## Start

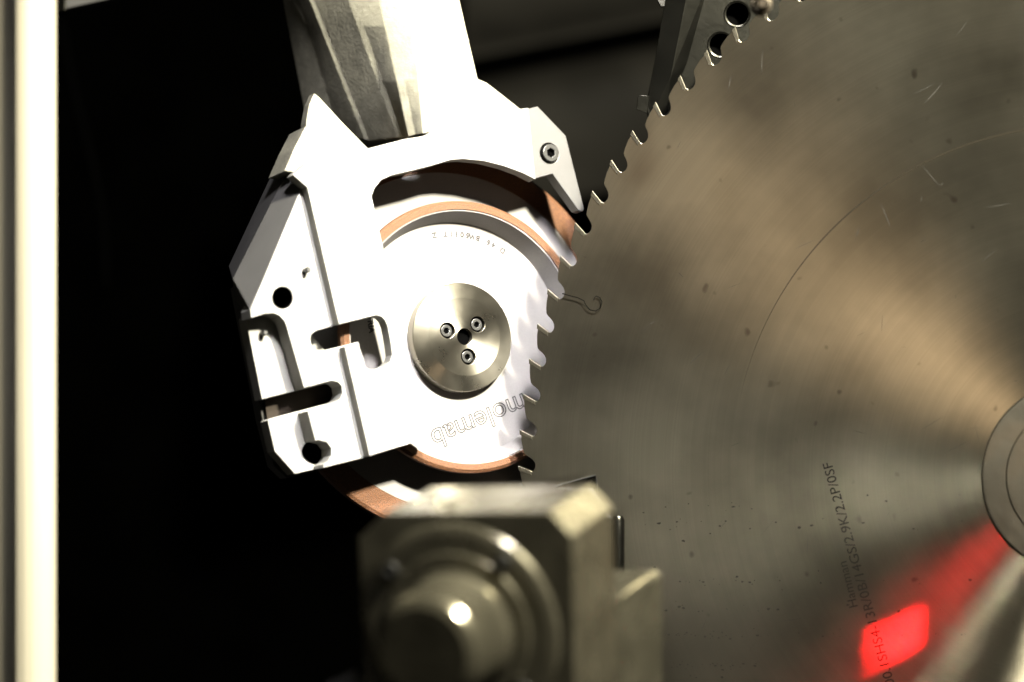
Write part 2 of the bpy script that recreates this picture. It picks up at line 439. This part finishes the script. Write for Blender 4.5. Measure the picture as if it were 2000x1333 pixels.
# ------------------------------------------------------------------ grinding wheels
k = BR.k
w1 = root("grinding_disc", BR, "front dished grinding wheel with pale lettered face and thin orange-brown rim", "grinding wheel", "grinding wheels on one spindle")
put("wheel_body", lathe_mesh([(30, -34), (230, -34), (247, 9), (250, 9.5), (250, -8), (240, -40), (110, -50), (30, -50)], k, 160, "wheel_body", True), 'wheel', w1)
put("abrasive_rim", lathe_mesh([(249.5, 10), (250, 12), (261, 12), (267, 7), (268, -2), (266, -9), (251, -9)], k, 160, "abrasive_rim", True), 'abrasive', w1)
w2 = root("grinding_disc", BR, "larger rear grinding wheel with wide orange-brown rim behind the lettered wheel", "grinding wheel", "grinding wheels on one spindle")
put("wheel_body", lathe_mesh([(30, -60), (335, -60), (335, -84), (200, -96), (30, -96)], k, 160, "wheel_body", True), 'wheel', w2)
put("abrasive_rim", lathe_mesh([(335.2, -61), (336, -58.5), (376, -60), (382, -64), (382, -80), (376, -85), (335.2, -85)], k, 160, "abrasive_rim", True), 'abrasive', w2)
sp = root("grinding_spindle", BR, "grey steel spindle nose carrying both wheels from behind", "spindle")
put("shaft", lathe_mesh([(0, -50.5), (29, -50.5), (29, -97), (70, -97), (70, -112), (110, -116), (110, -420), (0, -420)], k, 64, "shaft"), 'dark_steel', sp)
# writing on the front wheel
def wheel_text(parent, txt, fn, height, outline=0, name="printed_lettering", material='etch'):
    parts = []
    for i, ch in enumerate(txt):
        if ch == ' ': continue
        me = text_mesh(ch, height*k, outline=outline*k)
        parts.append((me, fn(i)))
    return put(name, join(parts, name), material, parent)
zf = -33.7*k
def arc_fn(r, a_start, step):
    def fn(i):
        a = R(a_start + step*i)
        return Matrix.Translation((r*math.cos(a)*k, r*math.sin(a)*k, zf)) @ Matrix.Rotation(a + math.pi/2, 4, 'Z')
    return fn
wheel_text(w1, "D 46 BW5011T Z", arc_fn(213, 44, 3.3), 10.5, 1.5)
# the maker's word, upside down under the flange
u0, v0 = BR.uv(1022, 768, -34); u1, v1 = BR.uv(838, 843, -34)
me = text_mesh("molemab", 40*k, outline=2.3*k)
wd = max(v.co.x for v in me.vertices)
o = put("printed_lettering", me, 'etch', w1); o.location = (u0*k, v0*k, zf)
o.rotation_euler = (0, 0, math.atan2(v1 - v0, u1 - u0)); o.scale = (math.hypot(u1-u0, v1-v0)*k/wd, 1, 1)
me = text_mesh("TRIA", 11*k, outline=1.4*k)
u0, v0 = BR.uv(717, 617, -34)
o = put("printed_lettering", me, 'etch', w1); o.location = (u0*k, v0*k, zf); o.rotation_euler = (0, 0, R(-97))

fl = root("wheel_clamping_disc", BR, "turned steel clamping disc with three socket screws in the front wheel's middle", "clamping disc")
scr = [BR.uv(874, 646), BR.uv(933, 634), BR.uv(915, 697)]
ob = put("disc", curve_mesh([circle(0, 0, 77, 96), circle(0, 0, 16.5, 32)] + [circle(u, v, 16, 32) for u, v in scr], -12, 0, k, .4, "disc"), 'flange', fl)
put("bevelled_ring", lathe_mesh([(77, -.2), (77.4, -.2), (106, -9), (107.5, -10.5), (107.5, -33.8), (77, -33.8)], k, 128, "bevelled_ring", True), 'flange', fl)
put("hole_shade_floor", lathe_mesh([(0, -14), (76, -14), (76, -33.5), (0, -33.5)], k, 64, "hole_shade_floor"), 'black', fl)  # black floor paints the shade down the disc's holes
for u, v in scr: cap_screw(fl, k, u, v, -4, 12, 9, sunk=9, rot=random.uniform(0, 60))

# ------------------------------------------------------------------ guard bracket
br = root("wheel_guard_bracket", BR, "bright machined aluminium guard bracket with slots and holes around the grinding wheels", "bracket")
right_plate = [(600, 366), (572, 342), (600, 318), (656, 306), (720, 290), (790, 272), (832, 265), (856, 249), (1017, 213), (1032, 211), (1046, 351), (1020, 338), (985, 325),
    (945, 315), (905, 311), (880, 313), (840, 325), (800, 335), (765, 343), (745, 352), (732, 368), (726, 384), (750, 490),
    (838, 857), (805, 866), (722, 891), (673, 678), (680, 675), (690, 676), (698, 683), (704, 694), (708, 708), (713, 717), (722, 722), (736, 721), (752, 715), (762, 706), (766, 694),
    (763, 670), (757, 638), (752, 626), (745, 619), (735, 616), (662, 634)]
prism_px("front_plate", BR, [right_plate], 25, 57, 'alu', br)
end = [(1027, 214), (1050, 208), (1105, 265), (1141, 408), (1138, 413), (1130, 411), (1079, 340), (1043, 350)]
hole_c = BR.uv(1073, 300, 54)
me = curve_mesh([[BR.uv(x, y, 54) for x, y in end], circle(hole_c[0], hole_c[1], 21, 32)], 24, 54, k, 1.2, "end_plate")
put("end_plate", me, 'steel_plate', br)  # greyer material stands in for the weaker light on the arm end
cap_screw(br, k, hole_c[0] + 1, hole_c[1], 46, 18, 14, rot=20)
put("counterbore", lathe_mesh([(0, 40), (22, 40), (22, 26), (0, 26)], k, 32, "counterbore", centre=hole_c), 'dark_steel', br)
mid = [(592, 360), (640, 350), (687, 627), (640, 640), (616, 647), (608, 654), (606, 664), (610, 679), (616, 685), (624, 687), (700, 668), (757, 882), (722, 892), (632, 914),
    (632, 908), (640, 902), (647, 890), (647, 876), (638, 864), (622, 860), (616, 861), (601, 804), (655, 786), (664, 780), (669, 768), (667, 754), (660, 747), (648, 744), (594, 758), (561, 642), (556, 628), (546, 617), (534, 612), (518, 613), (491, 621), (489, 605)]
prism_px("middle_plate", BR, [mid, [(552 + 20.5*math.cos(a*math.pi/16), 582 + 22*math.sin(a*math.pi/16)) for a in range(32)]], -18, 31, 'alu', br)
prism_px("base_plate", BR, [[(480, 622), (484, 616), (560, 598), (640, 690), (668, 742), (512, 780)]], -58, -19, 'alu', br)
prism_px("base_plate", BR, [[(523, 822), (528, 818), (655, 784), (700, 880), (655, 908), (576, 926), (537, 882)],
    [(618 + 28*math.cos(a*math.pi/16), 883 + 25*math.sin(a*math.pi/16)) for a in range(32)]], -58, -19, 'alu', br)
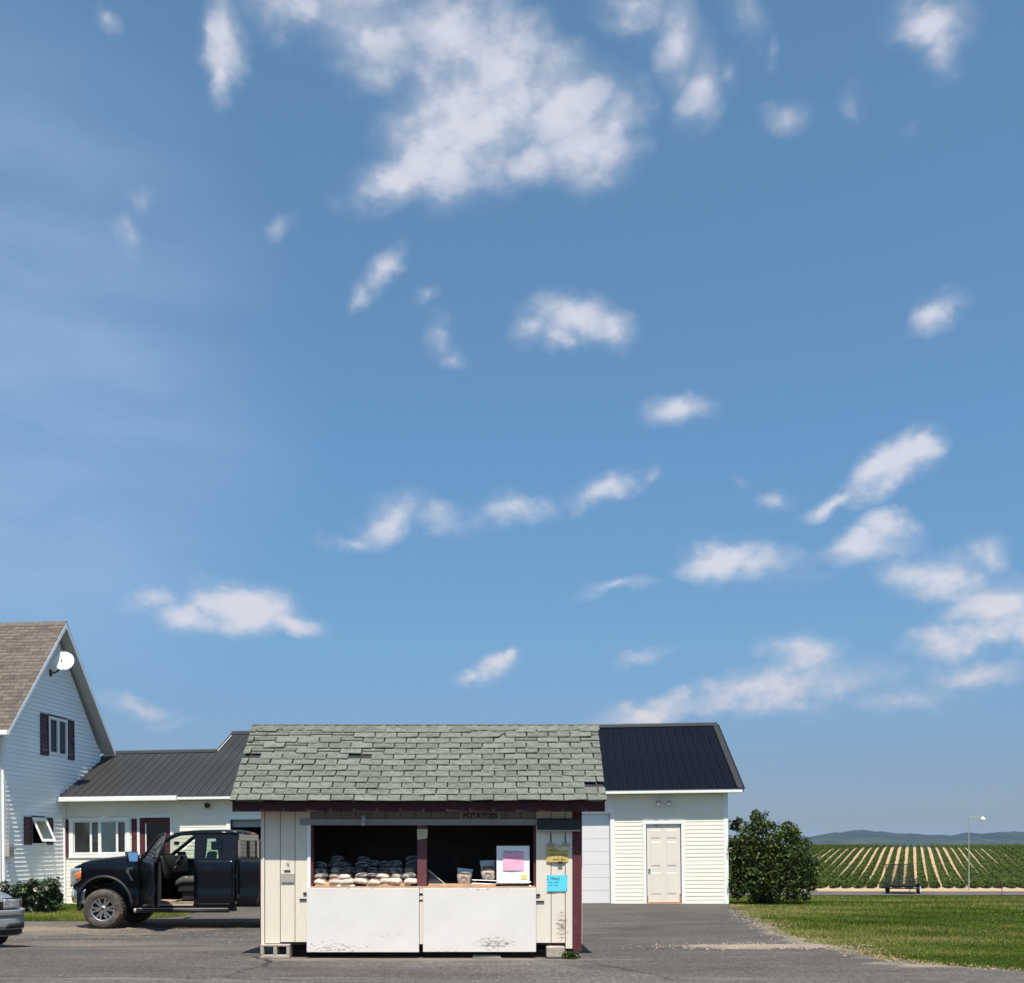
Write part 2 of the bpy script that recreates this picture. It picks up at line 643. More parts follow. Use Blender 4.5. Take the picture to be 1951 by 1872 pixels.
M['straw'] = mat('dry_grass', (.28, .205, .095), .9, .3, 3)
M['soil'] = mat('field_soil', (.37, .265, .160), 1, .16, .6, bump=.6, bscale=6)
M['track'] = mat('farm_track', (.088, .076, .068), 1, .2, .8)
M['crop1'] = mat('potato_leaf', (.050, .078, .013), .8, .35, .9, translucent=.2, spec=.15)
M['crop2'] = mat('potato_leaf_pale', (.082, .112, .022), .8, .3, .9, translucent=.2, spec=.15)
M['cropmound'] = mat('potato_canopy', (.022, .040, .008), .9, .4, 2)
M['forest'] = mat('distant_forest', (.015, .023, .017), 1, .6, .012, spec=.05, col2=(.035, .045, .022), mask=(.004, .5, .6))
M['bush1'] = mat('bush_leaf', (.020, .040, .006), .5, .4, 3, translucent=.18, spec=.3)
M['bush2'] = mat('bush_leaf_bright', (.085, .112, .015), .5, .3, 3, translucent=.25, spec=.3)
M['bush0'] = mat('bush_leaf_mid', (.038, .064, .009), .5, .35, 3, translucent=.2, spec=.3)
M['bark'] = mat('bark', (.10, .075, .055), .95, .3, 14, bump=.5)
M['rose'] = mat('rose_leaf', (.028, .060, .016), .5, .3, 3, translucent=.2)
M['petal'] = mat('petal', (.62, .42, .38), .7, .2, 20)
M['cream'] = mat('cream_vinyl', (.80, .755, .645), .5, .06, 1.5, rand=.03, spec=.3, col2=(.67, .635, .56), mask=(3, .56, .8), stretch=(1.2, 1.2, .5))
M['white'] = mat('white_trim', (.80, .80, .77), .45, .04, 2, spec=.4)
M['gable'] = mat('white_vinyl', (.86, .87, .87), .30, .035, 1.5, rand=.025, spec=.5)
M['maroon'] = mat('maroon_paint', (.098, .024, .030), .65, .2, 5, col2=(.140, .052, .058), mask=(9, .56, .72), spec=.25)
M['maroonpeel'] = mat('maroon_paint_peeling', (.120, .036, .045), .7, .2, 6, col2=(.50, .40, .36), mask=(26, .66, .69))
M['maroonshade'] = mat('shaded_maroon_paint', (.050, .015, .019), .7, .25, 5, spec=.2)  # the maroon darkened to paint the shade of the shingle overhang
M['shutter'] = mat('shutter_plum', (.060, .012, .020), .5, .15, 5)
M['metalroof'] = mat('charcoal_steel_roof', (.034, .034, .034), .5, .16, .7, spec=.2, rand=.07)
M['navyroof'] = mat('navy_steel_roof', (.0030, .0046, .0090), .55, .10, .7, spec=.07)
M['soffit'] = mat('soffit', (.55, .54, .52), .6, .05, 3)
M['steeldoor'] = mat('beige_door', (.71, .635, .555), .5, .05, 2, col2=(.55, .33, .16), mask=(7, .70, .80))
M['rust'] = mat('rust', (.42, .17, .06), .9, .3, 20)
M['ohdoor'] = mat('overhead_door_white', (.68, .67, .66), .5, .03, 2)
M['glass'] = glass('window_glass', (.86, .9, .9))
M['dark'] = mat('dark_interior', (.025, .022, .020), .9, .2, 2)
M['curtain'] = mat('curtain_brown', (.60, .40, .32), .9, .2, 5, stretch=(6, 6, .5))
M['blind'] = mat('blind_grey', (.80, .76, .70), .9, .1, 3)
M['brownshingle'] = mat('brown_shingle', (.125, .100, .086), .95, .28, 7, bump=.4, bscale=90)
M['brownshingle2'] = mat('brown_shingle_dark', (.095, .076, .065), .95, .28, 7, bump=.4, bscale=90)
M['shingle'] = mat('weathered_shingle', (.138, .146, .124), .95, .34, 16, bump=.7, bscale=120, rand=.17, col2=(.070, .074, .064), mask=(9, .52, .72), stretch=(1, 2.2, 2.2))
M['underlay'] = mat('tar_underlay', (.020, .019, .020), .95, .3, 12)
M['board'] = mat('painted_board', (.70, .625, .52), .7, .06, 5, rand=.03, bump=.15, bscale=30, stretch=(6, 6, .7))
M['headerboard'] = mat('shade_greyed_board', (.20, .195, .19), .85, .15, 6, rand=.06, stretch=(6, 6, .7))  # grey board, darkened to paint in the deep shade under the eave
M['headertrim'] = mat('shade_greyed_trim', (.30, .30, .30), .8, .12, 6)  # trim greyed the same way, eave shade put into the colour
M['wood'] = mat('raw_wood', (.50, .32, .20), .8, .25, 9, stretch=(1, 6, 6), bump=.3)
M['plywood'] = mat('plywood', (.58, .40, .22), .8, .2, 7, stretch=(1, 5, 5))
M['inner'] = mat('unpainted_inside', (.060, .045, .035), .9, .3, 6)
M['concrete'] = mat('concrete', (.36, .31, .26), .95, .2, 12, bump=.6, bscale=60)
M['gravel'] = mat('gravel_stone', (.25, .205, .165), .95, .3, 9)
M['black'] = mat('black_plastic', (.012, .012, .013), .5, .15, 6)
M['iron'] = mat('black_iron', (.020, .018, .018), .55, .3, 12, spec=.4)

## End

__Your task__: Word for word, quote the lines from the line containing "(.060, .045, .035), .9, .3, 6)" through the end of the material, both included, and nothing else.

__Answer__:
M['inner'] = mat('unpainted_inside', (.060, .045, .035), .9, .3, 6)
M['concrete'] = mat('concrete', (.36, .31, .26), .95, .2, 12, bump=.6, bscale=60)
M['gravel'] = mat('gravel_stone', (.25, .205, .165), .95, .3, 9)
M['black'] = mat('black_plastic', (.012, .012, .013), .5, .15, 6)
M['iron'] = mat('black_iron', (.020, .018, .018), .55, .3, 12, spec=.4)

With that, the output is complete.